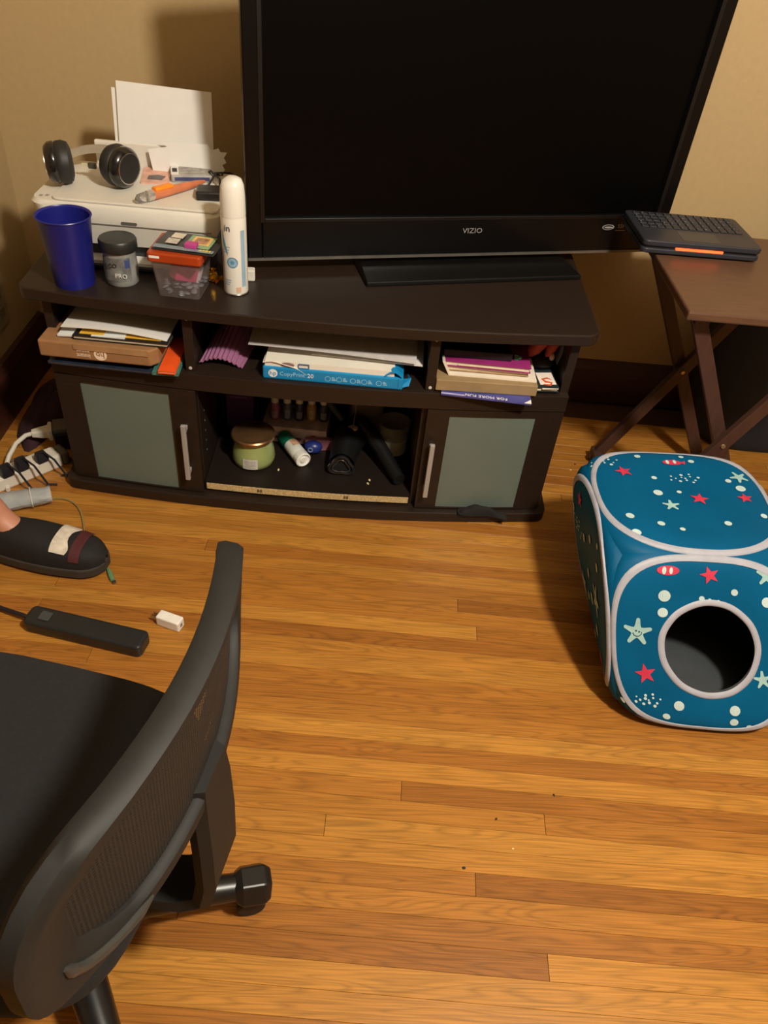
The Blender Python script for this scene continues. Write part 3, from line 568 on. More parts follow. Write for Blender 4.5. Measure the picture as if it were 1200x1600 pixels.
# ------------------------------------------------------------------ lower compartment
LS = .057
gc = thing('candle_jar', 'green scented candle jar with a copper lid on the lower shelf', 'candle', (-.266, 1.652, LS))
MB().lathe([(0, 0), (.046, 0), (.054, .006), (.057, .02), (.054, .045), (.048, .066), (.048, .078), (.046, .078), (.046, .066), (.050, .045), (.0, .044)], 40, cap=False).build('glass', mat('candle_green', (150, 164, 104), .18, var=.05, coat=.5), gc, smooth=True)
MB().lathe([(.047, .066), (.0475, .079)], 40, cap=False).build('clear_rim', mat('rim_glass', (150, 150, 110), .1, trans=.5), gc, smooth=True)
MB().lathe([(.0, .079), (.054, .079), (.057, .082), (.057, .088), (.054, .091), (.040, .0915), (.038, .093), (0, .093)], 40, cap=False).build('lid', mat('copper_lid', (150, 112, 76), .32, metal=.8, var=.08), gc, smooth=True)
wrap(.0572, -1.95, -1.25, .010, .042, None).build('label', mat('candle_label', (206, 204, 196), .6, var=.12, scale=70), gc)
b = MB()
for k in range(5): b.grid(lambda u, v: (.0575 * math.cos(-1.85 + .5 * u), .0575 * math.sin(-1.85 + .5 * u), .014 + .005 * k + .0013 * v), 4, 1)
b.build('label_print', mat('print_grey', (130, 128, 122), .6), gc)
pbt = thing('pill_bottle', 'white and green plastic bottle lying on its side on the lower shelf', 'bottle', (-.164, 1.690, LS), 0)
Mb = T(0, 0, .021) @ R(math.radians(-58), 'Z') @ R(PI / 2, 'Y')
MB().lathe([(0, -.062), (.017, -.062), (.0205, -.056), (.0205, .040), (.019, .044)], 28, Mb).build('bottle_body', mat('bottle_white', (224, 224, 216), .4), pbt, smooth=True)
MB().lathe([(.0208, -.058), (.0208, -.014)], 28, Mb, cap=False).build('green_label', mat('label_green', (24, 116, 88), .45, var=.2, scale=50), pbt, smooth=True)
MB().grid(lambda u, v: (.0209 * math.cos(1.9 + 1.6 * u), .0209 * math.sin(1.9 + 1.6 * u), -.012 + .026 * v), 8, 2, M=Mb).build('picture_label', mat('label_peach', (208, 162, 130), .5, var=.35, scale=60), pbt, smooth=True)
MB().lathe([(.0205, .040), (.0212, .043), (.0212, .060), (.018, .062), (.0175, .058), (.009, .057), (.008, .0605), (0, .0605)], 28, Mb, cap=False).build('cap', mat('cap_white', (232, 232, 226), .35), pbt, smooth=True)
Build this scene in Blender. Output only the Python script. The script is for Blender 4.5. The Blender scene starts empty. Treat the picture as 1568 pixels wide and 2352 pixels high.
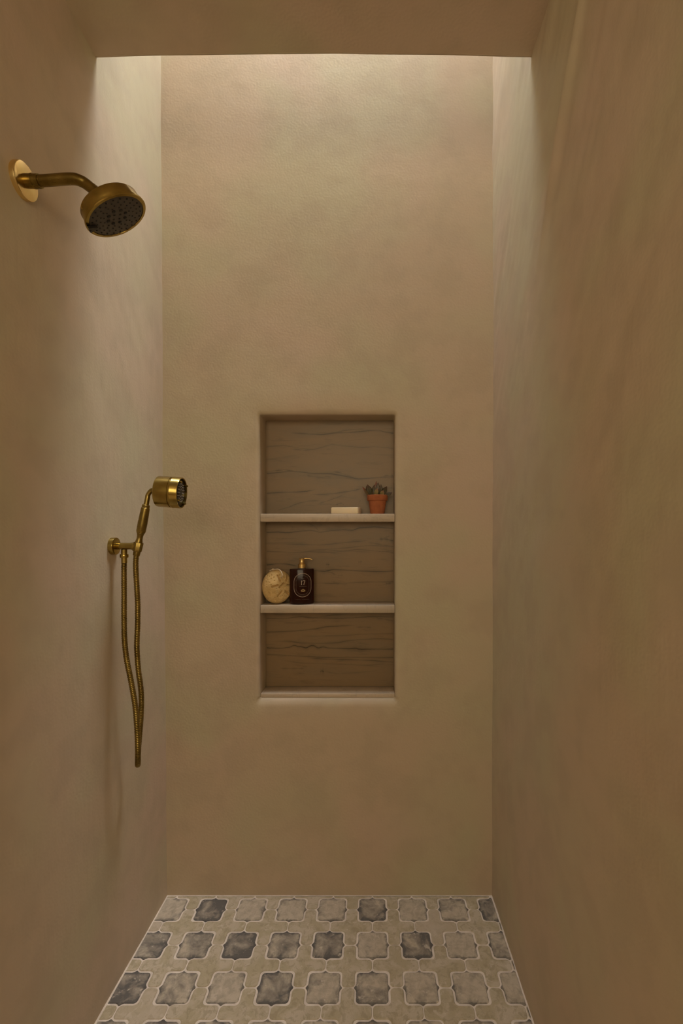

-----

* [Your goal]:
Gather every line from the listing above in which "pixels" appears, and copy those lines.

* [Result of this task]:
The Blender Python script for this scene continues. Write part 3, from line 568 on. More parts follow. Write for Blender 4.5. Measure the picture as if it were 1200x1600 pixels.
Build this scene in Blender. Output only the Python script. The script is for Blender 4.5. The Blender scene starts empty. Treat the picture as 1568 pixels wide and 2352 pixels high.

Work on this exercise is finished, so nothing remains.